Choć Dirk Kuyt nie może zaliczyć ostatniego sezonu do udanych, to obiektywnie trudno jest podważać jego dokonania i umiejętności. Manager Liverpoolu, Kenny Dalglish, będzie chciał pozbyć się Holendra w letnim okienku transferowym. 31-latek rozważa grę jedynie w drużynach, które zapewniły sobie start w Lidze Mistrzów.
"Mój cel to gra w Lidze Mistrzów. Jednakże, nie podjąłem jeszcze decyzji odnośnie mojej przyszłości. Wiele klubów wyraziło już zainteresowanie transferem" - zdradził zawodnik w rozmowie dziennikarzem portalu goal.com.

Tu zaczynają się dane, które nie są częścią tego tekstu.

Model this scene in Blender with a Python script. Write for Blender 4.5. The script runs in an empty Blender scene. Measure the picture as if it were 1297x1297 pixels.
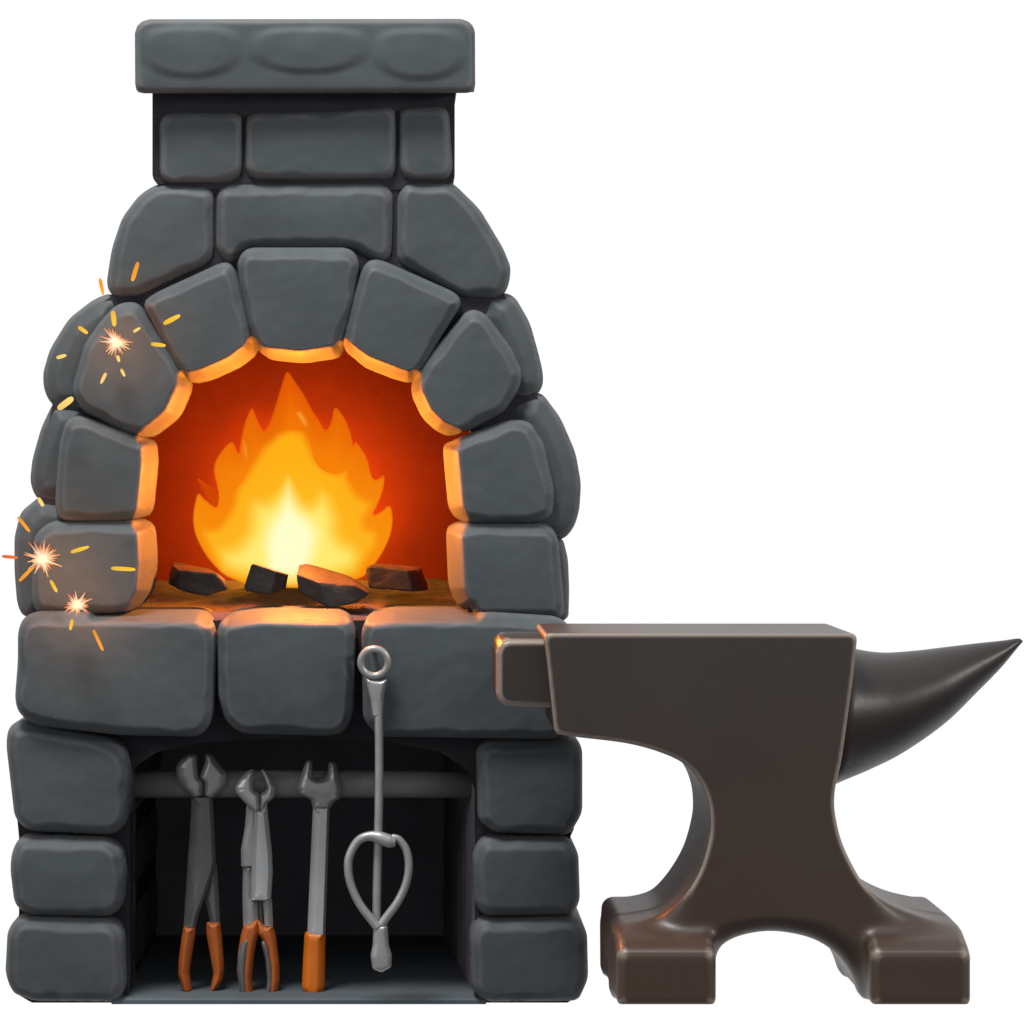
import bpy, math, random
import numpy as np
from mathutils import Vector, noise
from mathutils.geometry import delaunay_2d_cdt

random.seed(7)
SC = bpy.context.scene
COL = SC.collection

# ------------------------------------------------------------------ frame
# every outline below is in millimetres (x to the right, y downwards), seen from the front
K = 0.001
D = 4.0                       # camera distance to the front plane y = 0
VX, VY = 510.0, 590.0         # eye point
ZC = (1272 - VY) * K          # eye height

def W(px, py, y, yref=None):
    s = 1 + (y if yref is None else yref) / D
    return ((px - VX) * K * s, y, ZC + (VY - py) * K * s)

# ------------------------------------------------------------------ object helpers
def link(name, me, mat=None, parent=None, smooth=True):
    o = bpy.data.objects.new(name, me)
    COL.objects.link(o)
    if mat: me.materials.append(mat)
    if parent: o.parent = parent
    if smooth:
        me.polygons.foreach_set('use_smooth', [True] * len(me.polygons))
    return o

def mesh(name, V, F, mat=None, parent=None, smooth=True):
    me = bpy.data.meshes.new(name)
    if parent is not None and not smooth is None:
        pass
    if parent is not None:
        p = parent
        off = Vector((0, 0, 0))
        while p is not None:
            off += p.location; p = p.parent
        V = [tuple(Vector(v) - off) for v in V]
    me.from_pydata([tuple(v) for v in V], [], F)
    me.validate(); me.update()
    return link(name, me, mat, parent, smooth)

def empty(name, loc, label, cat, group=None):
    o = bpy.data.objects.new(name, None); COL.objects.link(o)
    o.location = loc; o.empty_display_size = .05
    tag(o, label, cat, group); return o

def tag(o, label=None, cat=None, group=None, kind=None):
    if label: o['label'] = label
    if cat: o['category'] = cat
    if group: o['group'] = group
    if kind: o['kind'] = kind
    return o

# ------------------------------------------------------------------ 2D outline helpers
def subdiv(P, sp):
    P = np.array(P, float); out = []
    for a, b in zip(P, np.roll(P, -1, 0)):
        m = max(1, int(math.ceil(np.hypot(*(b - a)) / sp)))
        out += [a + (b - a) * k / m for k in range(m)]
    return np.array(out)

def chaikin(P, n=2, q=.25, sp=12):
    P = subdiv(P, sp) if sp else np.array(P, float)
    for _ in range(n):
        N = np.roll(P, -1, 0)
        A = P * (1 - q) + N * q; B = P * q + N * (1 - q)
        P = np.empty((2 * len(A), 2)); P[0::2] = A; P[1::2] = B
    return P

def resample(P, sp):
    P = np.array(P, float)
    Q = np.vstack([P, P[:1]])
    L = np.r_[0, np.cumsum(np.hypot(*np.diff(Q, axis=0).T))]
    n = max(8, int(round(L[-1] / sp)))
    t = np.arange(n) * L[-1] / n
    return np.c_[np.interp(t, L, Q[:, 0]), np.interp(t, L, Q[:, 1])]

def signed_area(P):
    x, y = P[:, 0], P[:, 1]
    return .5 * np.sum(x * np.roll(y, -1) - np.roll(x, -1) * y)

def ccw(P):           # counter clockwise in image coordinates with y flipped = positive area after flip
    return P if signed_area(P) < 0 else P[::-1]

def inside(P, X):
    x, y = X[:, 0], X[:, 1]; r = np.zeros(len(X), bool)
    for (x0, y0), (x1, y1) in zip(P, np.roll(P, -1, 0)):
        c = ((y0 > y) != (y1 > y))
        if y1 != y0:
            r ^= c & (x < (x1 - x0) * (y - y0) / (y1 - y0) + x0)
    return r

def dist(P, X):
    """distance to the closed outline and the outward normal of the nearest edge"""
    A = P; B = np.roll(P, -1, 0); AB = B - A
    L2 = np.maximum((AB ** 2).sum(1), 1e-9)
    best = np.full(len(X), 1e18); idx = np.zeros(len(X), int)
    for i in range(len(A)):
        t = np.clip(((X - A[i]) @ AB[i]) / L2[i], 0, 1)
        d = ((X - A[i] - t[:, None] * AB[i]) ** 2).sum(1)
        m = d < best; best[m] = d[m]; idx[m] = i
    N = np.c_[AB[:, 1], -AB[:, 0]] / np.sqrt(L2)[:, None]
    if signed_area(P) < 0: N = -N
    return np.sqrt(best), N[idx]

def smoothed_normals(P, n=3):
    T = np.roll(P, -1, 0) - np.roll(P, 1, 0)
    N = np.c_[T[:, 1], -T[:, 0]]; N /= np.maximum(np.hypot(*N.T), 1e-9)[:, None]
    return N if signed_area(P) > 0 else -N

def triangulate(P, sp, holes=(), extra=None):
    lo, hi = P.min(0), P.max(0)
    xs = np.arange(lo[0], hi[0] + sp, sp); ys = np.arange(lo[1], hi[1] + sp, sp * .866)
    G = np.array([(x + (sp / 2 if j % 2 else 0), y) for j, y in enumerate(ys) for x in xs])
    G = G[inside(P, G)]
    for h in holes:
        G = G[~inside(h, G)]
    if len(G):
        G = G[dist(P, G)[0] > sp * .55]
    for h in holes:
        G = G[dist(h, G)[0] > sp * .55]
    if extra is not None and len(extra):
        E, wv = extra
        de = dist(P, E)[0]; E = E[inside(P, E) & (de > wv * .97)]
        if len(E):
            far = np.array([np.min(((E - g) ** 2).sum(1)) for g in G]) if len(G) else np.zeros(0)
            G = np.vstack([G[far > (sp * .6) ** 2], E]) if len(G) else E
    pts = [Vector(p) for p in P]; edges = [(i, (i + 1) % len(P)) for i in range(len(P))]
    for h in holes:
        b = len(pts); pts += [Vector(p) for p in h]
        edges += [(b + i, b + (i + 1) % len(h)) for i in range(len(h))]
    pts += [Vector(p) for p in G]
    v, e, f, *_ = delaunay_2d_cdt(pts, edges, [], 0, 1e-5)
    V = np.array([tuple(p) for p in v]); F = np.array([list(t) for t in f if len(t) == 3])
    C = V[F].mean(1); keep = inside(P, C)
    for h in holes: keep &= ~inside(h, C)
    F = F[keep]
    a = V[F[:, 1]] - V[F[:, 0]]; b = V[F[:, 2]] - V[F[:, 0]]
    cr = a[:, 0] * b[:, 1] - a[:, 1] * b[:, 0]
    F[cr > 0] = F[cr > 0][:, ::-1]         # front faces look to -y (image y points down)
    return V, F[np.abs(cr) > 1e-9], len(P)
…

"Zostałem poinformowany o zainteresowaniu ze strony Hamburga i bardzo mi to schlebia. W tej chwili skupiam się jednak wyłącznie na grze w drużynie narodowej. Kilka klubów z Bundesligi również widziałoby mnie u siebie, ale mam też sygnały z innych europejskich drużyn".
"Jeszcze nie zdecydowałem co dalej. Mój agent doskonale mnie zna, wie czego chcę i to on odwala ciężką robotę".
Kuyt otwarcie przyznaje, że gra w Bundeslidze jest dla niego ciekawą opcją.
"Bundesliga jest całkiem interesująca. Wielu Holendrów prowadzi swoje codzienne interesy w Niemczech, a kluby z tej ligi nieźle radzą sobie w Europie. Najlepszym przykładem jest Bayern. Z pewnością Bundesliga może rywalizować z innymi wielkimi ligami".
"Wielu dobrych holenderskich piłkarzy ma związki z Bundesligą. Klaas-Jan Huntelaar jest koronowanym królem strzelców, gra tam Arjen Robben, Mark van Bommel zapisał kawałek historii i przykładów jest więcej".
Jednocześnie Kuyt wykluczył swój powrót do Feyenoordu. Co ciekawe, gazety w Anglii spekulują, że nowym trenerem Liverpoolu może zostać Louis van Gaal, co może mieć wpływ na przyszłość jego rodaka. Czy Uli Hoeness wyobraża sobie go jako zastępcę dla Mario Gomeza?